Which would make a grand slam for Ireland quite the achievement, were they to prevail at Twickenham. As it is, this 11th consecutive win since they lost (on the road) against Wales in the championship last season represents an Irish record. If Ireland want to beat and/or emulate England, they might consider a grand slam ideal preparation for their three-Test tour of Australia this summer. Win all those, and the world record of 18 held by New Zealand and England will appear on the horizon. Ireland’s autumn is still up in the air, but none other than New Zealand are confirmed visitors to Dublin on the third weekend of the window – which would represent game number 18 since that defeat in Wales last year.

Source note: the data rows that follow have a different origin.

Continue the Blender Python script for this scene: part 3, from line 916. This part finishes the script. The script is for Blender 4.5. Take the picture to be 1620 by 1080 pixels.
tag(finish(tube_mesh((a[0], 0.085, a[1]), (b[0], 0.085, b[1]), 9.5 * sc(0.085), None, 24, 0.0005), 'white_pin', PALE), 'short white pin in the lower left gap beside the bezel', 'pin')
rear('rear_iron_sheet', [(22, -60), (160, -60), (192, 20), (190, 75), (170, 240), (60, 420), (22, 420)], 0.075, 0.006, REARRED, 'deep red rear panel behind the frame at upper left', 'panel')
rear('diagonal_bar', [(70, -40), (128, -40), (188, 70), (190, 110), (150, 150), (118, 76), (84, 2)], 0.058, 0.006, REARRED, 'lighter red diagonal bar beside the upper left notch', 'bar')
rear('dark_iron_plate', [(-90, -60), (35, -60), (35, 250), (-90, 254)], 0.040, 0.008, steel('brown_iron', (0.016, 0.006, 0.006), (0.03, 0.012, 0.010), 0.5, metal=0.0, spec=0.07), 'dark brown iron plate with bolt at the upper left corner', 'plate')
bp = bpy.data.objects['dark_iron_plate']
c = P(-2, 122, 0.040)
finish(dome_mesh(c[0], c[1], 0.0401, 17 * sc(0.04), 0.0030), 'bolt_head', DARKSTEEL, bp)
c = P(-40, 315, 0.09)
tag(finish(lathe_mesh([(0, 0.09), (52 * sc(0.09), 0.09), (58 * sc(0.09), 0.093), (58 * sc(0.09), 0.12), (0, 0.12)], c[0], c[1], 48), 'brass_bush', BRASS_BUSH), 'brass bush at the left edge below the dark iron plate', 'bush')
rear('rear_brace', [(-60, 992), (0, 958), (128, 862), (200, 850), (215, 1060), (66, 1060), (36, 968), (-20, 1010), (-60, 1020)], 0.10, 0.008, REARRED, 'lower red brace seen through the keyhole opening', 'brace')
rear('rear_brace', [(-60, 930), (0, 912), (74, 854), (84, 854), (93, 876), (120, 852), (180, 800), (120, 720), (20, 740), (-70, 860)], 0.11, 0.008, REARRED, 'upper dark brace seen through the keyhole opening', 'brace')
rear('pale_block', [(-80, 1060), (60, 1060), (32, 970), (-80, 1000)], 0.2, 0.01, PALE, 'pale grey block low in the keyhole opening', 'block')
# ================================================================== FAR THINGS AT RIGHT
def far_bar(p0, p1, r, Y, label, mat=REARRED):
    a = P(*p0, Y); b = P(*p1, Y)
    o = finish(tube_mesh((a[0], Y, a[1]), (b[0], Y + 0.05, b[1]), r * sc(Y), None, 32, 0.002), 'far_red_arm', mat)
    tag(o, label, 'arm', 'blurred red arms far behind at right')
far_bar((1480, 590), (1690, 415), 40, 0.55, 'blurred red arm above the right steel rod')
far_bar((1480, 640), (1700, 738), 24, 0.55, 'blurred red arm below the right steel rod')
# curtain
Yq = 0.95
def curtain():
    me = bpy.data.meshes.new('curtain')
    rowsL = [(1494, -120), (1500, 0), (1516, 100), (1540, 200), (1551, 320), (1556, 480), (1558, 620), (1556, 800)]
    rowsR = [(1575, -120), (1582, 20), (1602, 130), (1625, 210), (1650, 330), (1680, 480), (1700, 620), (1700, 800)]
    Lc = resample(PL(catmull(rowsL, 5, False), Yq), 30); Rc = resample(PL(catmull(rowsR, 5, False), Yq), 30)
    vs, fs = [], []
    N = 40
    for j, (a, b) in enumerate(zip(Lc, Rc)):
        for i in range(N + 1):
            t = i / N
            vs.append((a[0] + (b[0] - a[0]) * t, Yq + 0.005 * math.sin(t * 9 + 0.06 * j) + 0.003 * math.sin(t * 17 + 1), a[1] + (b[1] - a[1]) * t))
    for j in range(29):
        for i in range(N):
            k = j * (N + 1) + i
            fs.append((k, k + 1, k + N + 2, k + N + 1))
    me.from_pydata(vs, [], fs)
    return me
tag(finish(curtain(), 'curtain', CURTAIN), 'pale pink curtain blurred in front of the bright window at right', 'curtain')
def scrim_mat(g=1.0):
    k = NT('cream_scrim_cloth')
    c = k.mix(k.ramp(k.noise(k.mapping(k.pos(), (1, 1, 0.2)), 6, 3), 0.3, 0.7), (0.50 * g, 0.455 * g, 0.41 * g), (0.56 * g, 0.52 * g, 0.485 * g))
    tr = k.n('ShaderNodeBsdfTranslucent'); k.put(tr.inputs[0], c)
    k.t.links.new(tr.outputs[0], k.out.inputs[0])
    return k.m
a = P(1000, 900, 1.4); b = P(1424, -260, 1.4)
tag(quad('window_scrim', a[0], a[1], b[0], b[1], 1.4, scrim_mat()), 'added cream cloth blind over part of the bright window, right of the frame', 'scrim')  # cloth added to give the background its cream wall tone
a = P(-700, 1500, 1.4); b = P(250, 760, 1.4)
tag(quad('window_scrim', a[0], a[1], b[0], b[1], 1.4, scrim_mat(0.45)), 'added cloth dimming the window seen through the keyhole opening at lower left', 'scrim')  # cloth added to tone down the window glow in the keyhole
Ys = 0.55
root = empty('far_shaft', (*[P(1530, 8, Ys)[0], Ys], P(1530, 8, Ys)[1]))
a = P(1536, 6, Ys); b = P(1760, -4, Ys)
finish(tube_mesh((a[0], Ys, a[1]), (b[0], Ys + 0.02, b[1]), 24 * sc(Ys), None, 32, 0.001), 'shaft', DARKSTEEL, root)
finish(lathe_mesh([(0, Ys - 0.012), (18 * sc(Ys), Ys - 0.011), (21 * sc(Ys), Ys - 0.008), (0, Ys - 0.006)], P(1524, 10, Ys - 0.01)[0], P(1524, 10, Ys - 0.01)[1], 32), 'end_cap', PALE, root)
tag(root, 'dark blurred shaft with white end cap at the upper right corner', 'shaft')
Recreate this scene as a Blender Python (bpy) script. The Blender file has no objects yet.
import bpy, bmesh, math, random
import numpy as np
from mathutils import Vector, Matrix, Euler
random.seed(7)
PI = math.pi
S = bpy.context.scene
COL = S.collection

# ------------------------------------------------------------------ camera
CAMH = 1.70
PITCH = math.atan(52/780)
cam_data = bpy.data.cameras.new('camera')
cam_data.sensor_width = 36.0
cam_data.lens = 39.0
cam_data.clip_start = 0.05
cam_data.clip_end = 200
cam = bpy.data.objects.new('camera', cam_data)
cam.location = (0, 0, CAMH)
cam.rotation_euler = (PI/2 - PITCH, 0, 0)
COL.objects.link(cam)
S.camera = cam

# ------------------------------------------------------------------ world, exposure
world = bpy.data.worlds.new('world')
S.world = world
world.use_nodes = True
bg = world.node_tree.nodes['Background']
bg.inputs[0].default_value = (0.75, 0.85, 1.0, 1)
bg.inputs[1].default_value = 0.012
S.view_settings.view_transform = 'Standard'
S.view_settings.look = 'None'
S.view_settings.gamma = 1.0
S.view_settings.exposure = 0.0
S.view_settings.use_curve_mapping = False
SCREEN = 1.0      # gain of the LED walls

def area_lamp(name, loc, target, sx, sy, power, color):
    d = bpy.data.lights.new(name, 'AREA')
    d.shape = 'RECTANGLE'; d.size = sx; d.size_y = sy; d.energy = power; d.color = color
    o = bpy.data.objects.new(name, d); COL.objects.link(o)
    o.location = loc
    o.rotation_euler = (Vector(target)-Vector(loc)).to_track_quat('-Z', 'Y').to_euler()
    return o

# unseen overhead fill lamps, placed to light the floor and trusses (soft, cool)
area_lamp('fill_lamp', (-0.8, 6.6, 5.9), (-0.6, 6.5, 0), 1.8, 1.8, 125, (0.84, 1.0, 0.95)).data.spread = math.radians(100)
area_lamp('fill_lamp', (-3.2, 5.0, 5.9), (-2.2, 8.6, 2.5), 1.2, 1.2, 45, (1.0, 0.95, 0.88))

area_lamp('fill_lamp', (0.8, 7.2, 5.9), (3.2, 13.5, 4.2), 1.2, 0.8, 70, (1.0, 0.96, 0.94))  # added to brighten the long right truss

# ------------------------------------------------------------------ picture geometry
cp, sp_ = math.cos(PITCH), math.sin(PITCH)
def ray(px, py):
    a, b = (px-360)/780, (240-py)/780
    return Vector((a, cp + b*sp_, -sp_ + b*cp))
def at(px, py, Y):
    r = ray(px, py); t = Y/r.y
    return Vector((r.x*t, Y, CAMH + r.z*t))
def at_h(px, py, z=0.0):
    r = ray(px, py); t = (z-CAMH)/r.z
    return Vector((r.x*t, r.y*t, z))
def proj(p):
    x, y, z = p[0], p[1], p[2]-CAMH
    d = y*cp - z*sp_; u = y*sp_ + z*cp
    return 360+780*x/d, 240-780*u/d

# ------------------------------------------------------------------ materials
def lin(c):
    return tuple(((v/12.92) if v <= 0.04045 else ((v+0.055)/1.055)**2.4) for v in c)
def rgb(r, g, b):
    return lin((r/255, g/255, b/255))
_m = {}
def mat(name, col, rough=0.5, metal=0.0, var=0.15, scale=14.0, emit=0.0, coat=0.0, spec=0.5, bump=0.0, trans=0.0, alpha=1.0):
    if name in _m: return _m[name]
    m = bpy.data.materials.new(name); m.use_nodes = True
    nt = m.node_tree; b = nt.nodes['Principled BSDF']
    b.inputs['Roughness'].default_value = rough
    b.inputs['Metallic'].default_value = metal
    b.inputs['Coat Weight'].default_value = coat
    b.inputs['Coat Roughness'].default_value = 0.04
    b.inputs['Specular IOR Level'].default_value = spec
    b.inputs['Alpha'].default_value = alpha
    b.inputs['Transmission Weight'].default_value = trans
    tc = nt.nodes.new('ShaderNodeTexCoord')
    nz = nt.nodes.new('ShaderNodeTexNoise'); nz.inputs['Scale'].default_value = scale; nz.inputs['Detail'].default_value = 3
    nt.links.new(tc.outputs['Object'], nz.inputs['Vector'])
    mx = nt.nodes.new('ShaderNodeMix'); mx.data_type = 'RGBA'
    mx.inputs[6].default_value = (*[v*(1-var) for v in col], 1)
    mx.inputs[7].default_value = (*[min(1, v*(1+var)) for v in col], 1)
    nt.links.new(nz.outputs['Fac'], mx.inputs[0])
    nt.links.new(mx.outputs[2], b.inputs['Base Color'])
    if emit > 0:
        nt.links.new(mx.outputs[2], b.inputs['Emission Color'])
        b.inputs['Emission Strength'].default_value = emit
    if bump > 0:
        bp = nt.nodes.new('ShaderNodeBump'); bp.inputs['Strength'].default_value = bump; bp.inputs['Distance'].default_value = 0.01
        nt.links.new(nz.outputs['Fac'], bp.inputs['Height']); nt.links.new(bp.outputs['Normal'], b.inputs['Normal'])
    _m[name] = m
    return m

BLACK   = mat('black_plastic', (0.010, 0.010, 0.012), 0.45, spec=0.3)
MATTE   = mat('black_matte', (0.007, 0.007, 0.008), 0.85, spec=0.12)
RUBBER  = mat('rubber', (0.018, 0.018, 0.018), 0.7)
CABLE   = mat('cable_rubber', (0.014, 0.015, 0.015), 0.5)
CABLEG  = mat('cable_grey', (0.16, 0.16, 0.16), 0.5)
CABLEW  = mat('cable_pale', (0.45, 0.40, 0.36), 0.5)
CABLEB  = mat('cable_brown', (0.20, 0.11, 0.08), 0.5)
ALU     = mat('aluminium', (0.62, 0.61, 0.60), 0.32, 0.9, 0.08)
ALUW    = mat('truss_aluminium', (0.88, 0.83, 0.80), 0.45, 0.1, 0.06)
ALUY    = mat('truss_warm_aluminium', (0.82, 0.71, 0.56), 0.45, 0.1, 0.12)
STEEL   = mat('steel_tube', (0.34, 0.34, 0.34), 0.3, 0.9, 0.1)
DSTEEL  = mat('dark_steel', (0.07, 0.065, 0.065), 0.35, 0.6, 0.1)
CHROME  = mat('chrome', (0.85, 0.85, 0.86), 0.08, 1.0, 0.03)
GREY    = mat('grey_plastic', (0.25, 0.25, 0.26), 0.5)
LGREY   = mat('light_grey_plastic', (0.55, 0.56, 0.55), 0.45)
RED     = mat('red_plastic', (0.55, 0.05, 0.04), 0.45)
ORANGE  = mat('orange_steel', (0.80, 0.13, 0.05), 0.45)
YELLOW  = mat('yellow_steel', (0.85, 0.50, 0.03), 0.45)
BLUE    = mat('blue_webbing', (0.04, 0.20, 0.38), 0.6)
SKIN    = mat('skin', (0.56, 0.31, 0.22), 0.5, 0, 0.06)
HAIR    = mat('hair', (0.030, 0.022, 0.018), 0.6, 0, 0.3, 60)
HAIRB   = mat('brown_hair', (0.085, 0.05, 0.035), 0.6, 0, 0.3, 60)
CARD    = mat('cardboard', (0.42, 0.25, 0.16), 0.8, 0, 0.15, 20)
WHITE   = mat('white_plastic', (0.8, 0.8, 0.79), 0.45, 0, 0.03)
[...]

A fair bit remains to do till then, though. Ireland are so meticulous with the old one-game-at-a-time axiom, their focus is entirely on Twickenham. Johnny Sexton, about whose fitness questions were being muttered after a couple more uncharacteristic, if inconsequential, wobbles in the second half, spoke of what a grand slam – even the Triple Crown – would mean to him, his eight-year quest for one coming to nought since he made his Test debut the autumn after Ireland won only their second grand slam, in 2009.
Schmidt himself is wary of England, whose vertiginous fall from grace over the past two rounds makes him uneasy as much as it may delight so many others. “They’ll be incredibly keen to deny us what we denied them last year,” he said. “They’ll know we’re coming, and they’ll be ready.” Victory number 12 will not come cheaply.